The NBDB's core mission would be to promote the expansion of healthy independent bookstores and to provide start-up funds to new bookseller entrepreneurs, while simultaneously generating acceptable returns to the bank's investors. Among its specific goals would be the following:

  • Support capital improvements and expansion of established bookstores
  • Assist established bookstores in converting from commercial rental to ownership of their storefronts
  • Promote the creation of new bookstores in underserved markets or as part of new real-estate developments
  • Convert buildings to bookstores through adaptive reuse of historic structures, acquisitions of distressed properties or by foreclosure sales
  • Support established bookstores in upgrading their systems and websites, and in creating or expanding their e-commerce capabilities
  • Finance the establishment of print-on-demand centers (e.g., Espresso Book Machines) within local bookstores to generate new revenue streams

A recommended balance of investments between existing and new stores would be 60/40--a conservative approach meant to mitigate some of the risk of a portfolio too heavily weighted toward start-ups.

Financing

The NBDB would be capitalized through an initial round of paid-in equity and then leveraged at a suggested conservative ratio of 3:1. So, for instance, $2.5 million in minimum seed capital would be leveraged to $10 million at the outset. The pool of initial investors could include the ABA itself, along with such interested players as the national wholesalers (e.g., Ingram and Baker & Taylor). These parties would stand to earn meaningful annual dividends as well as long-term appreciation on their investments.
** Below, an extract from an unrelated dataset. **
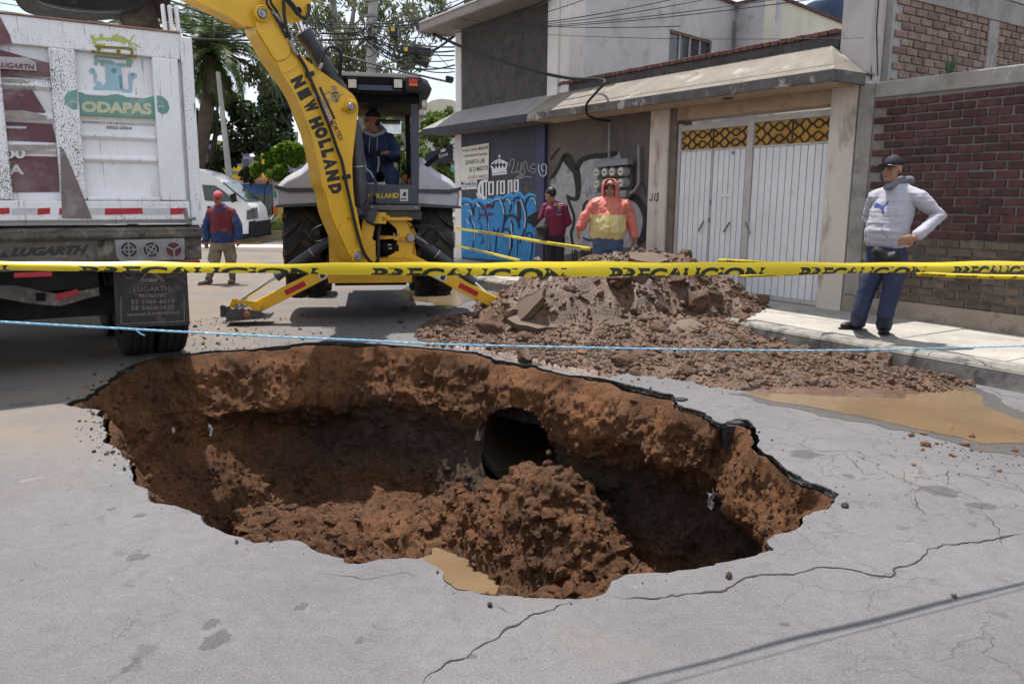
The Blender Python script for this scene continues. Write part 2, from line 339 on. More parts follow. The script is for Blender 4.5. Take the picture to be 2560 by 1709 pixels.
# --- soil of the pit
def soil_mat(wall=True):
    m = bpy.data.materials.new('pit_soil'); m.use_nodes = True; t = m.node_tree; b = t.nodes['Principled BSDF']; L = t.links.new; nw = t.nodes.new
    pos = nw('ShaderNodeNewGeometry').outputs['Position']
    def noise(s, det=6, rg=.6):
        n = nw('ShaderNodeTexNoise'); n.inputs['Scale'].default_value = s; n.inputs['Detail'].default_value = det; n.inputs['Roughness'].default_value = rg; L(pos, n.inputs['Vector']); return n.outputs['Fac']
    def mr(f, a, bb, lo=0., hi=1.):
        n = nw('ShaderNodeMapRange'); [setattr(n.inputs[k+1], 'default_value', q) for k, q in enumerate((a, bb, lo, hi))]; L(f, n.inputs[0]); return n.outputs[0]
    def mixc(f, A, B, mode='MIX'):
        n = nw('ShaderNodeMix'); n.data_type = 'RGBA'; n.blend_type = mode
        for k, q in ((0, f), (6, A), (7, B)):
            if hasattr(q, 'links'): L(q, n.inputs[k])
            else: n.inputs[k].default_value = q
        return n.outputs[2]
    def math_(op, a, bq):
        n = nw('ShaderNodeMath'); n.operation = op
        for k, q in ((0, a), (1, bq)):
            if hasattr(q, 'links'): L(q, n.inputs[k])
            else: n.inputs[k].default_value = q
        return n.outputs[0]
    def gray(f):
        c = nw('ShaderNodeCombineColor'); [L(f, c.inputs[k]) for k in range(3)]; return c.outputs[0]
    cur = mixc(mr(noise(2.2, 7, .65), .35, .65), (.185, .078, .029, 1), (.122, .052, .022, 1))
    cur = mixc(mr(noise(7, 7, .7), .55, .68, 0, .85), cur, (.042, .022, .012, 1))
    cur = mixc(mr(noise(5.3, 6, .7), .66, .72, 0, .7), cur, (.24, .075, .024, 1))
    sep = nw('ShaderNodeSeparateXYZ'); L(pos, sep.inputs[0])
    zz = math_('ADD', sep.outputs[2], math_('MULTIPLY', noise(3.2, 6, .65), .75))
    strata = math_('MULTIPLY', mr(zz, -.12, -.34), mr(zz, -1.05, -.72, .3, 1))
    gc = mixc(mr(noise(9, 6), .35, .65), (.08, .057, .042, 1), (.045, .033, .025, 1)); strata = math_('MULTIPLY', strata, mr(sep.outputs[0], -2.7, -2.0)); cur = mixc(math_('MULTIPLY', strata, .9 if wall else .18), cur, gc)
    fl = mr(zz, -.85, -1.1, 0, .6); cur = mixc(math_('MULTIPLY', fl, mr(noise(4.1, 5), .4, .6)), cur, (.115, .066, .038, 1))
    cur = mixc(1., cur, gray(mr(noise(1.3, 5, .6), .36, .62, .68, 1.18)), 'MULTIPLY'); cur = mixc(1., cur, gray(mr(noise(38, 5, .75), .25, .75, .4, 1.55)), 'MULTIPLY')
    L(cur, b.inputs['Base Color']); b.inputs['Specular IOR Level'].default_value = .3
    L(mr(noise(6, 4), .35, .7, .95, .6), b.inputs['Roughness'])
    bn = nw('ShaderNodeBump'); bn.inputs['Strength'].default_value = 1.; bn.inputs['Distance'].default_value = .03
    L(math_('ADD', math_('ADD', noise(26, 6, .75), math_('MULTIPLY', noise(75, 5, .7), .6)), math_('MULTIPLY', noise(180, 3, .7), .25)), bn.inputs['Height']); L(bn.outputs[0], b.inputs['Normal'])
    return m
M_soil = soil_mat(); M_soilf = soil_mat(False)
FZ = -1.46
def gs(x, y, cx, cy, rx, ry): return np.exp(-(((x-cx)/rx)**2+((y-cy)/ry)**2))
def bumpf(x, y, cx, cy, rx, ry, p=1.): r = np.sqrt(((x-cx)/rx)**2+((y-cy)/ry)**2); return np.clip(1-r, 0, 1)**p
def floor_z(x, y):
    z = FZ+0*x
    z = z+.70*np.clip(bumpf(x, y, .40, 6.62, .80, .9, 1)*1.7, 0, 1)**.8*(1-.35*np.clip((x-.3)/.7, 0, 1))
    z = z+.30*np.clip(bumpf(x, y, -.42, 7.0, .42, .5)*1.6, 0, 1)
    z = z+.34*gs(x, y, -1.6, 6.3, .7, .5)+.16*gs(x, y, -1.1, 6.7, .35, .3)+.2*gs(x, y, -2.1, 5.9, .5, .5)
    z = z+.2*gs(x, y, -2.6, 6.6, .5, .7)
    z = z-.24*gs(x, y, -.62, 6.05, .26, .62)-.14*gs(x, y, -.8, 6.75, .35, .2)+.25*gs(x, y, 1.1, 5.2, .6, .7)
    return z
ang = np.arctan2(rim[:, 1]-RC[1], rim[:, 0]-RC[0]); dC = np.linalg.norm(RC-rim, axis=1)
def wgt(c, wd): d = np.abs((ang-rad(c)+math.pi) % (2*math.pi)-math.pi); return np.clip(1.5-d/rad(wd), 0, 1)
profs = {'back': ((0, .02), (.06, .05), (.3, .25), (.46, .42), (.54, .44), (.64, .3), (.8, .2), (1.1, .28), (1.5, .55)),
         'mid': ((0, .02), (.06, .04), (.3, .2), (.5, .3), (.8, .34), (1.1, .42), (1.5, .6)),
         'right': ((0, .02), (.08, .04), (.25, .12), (.42, .16), (.52, .02), (.7, -.14), (1.0, -.22), (1.5, -.2)),
         'left': ((0, .02), (.06, .04), (.3, .13), (.5, .2), (.7, .42), (1.0, .85), (1.5, 1.5)),
         'front': ((0, .0), (.08, -.01), (.5, .0), (1.5, .1))}
ws = {'back': wgt(117, 17), 'mid': wgt(76, 24)*.8, 'right': wgt(22, 32)+wgt(-15, 22), 'left': wgt(173, 34), 'front': wgt(-95, 62)}
for k_ in ws:
    for _ in range(3): ws[k_] = np.convolve(np.r_[ws[k_][-45:], ws[k_], ws[k_][:45]], np.ones(91)/91, 'valid')
tot = sum(ws.values())+1e-6; ND = 96; NF = 110
jr = np.linspace(0, 1, ND)**.9; rws = []
RS = rim[::1]
low = rim*1.
for k in range(6): low = (np.roll(low, 12, 0)+low+np.roll(low, -12, 0))/3
jit = .0
for j in range(ND):
    d = .05+jr[j]*1.37; off = sum(w_*np.interp(d, [q[0] for q in profs[n_]], [q[1] for q in profs[n_]]) for n_, w_ in ws.items())/tot
    off = off*np.clip(dC/1.6, .15, 1)*(1+.75*fbm(np.c_[low, np.full(NR, 3.1)], .9, 3, .55, 61))+.07*fbm(np.c_[low, np.full(NR, d*.8)], 2.3, 3, .55, 63)*np.clip(d*5, 0, 1)
    blend = np.clip((d-.05)/.35, 0, 1); base = rim*(1-blend)+low*blend
    ec = RC-base; ln = np.linalg.norm(ec, axis=1)[:, None]; pp = base+ec/ln*np.minimum(off[:, None], ln*.7)
    rws.append(np.c_[pp, -d+np.clip(1-jr[j]*6, 0, 1)*(.065-.06*lipn)])
bz = rws[-1]
for j in range(1, NF+1):
    t = (j/NF)**1.0*.995; pp = bz[:, :2]+(RC+np.array([.2, 0.2])-bz[:, :2])*t; z = floor_z(pp[:, 0], pp[:, 1]); bl = np.clip(t*16, 0, 1)
    rws.append(np.c_[pp, bz[:, 2]*(1-bl)+z*bl])
V = np.vstack(rws); NRW = len(rws)
for j in range(0): # walls never dive under the talus
    zf = floor_z(V[j*NR:(j+1)*NR, 0], V[j*NR:(j+1)*NR, 1]); V[j*NR:(j+1)*NR, 2] = np.maximum(V[j*NR:(j+1)*NR, 2], np.minimum(zf-3*(1-np.clip((ws['left']+ws['back']+ws['mid'])*1.6, 0, 1)), -.2))
G = V.reshape(NRW, NR, 3); du = np.roll(G, -1, 1)-np.roll(G, 1, 1); dv = np.gradient(G, axis=0); nrm = np.cross(du, dv); nrm /= np.linalg.norm(nrm, axis=2)[..., None]+1e-9
nrm = nrm.reshape(-1, 3); nrm = np.where((nrm*(np.r_[RC, .5]-V)).sum(1)[:, None] < 0, -nrm, nrm)
amp = np.repeat(np.clip(np.arange(NRW)/10., .1, 1), NR)
disp = fbm(V, 1.5, 4, .55, 5)*.16+fbm(V, 4.3, 4, .6, 9)*.075+fbm(V, 8, 3, .55, 17, True)*.022+fbm(V, 21, 4, .65, 21)*.04
disp += np.clip(fbm(V, 10, 2, .5, 33), 0, 1)**2*.09*(fbm(V, 1.1, 2, .5, 35) > -.2)
smooth_zone = np.clip((-.55-V[:, 2])*4, 0, 1)*np.clip(1.2-np.abs(V[:, 2]+.9)*1.6, 0, 1)*np.repeat(np.ones(NRW), NR)   # clay band is smoother
disp *= 1-.55*smooth_zone*(np.arange(len(V)) < ND*NR)
V = V+nrm*(disp*amp)[:, None]
V[:, 2] = np.minimum(V[:, 2], np.tile(-.008-.045*lipn, NRW))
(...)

All the while they would be supporting the growth of a core customer segment.

Additional seed capital could be secured from REITs (Real Estate Investment Trusts) and private equity companies, perhaps as part of larger real-estate development financings. Capital would be callable beyond the seed round, with the ultimate objective of achieving a ratio of $10 million: $40 million by year three. These sums may strike some observers as modest indeed, but their impact on creating a base of larger and healthier independent bookstores would be dramatic, considering the under-capitalized state of the business now.

Ultimately the bank's loans would be packaged and sold in the secondary capital markets, timed to take advantage of the recovery. The NBDB also would tap into the federal government's interest in stimulating capital investment in local, community-based development projects and in promoting sustainability. Government grants and guarantees could be part of the solution to jump-start the effort, as has been the case with the FFFI. In addition, the NBDB could provide an engine for private-public partnerships at the local level, including community-owned bookstore retail via chartered stock companies.

In conclusion, the NBDB could play a major role in changing the narrative on independent bookstores from one of decline to rebound. For an industry preoccupied with the discussion surrounding e-books and e-readers, it may seem like a counterintuitive strategy. But that could well prove its strength. It would play into larger demographic patterns, such as the imminent retirement of 78 million baby boomers, the urban migration of younger age groups and the contraction of America's malls. These trends point to the development of better bricks-and-mortar, neighborhood-centered retail.  With adequate capital at their disposal, and equipped with strong business plans that meet the NBDB's test, independent booksellers could reposition themselves for a brighter future.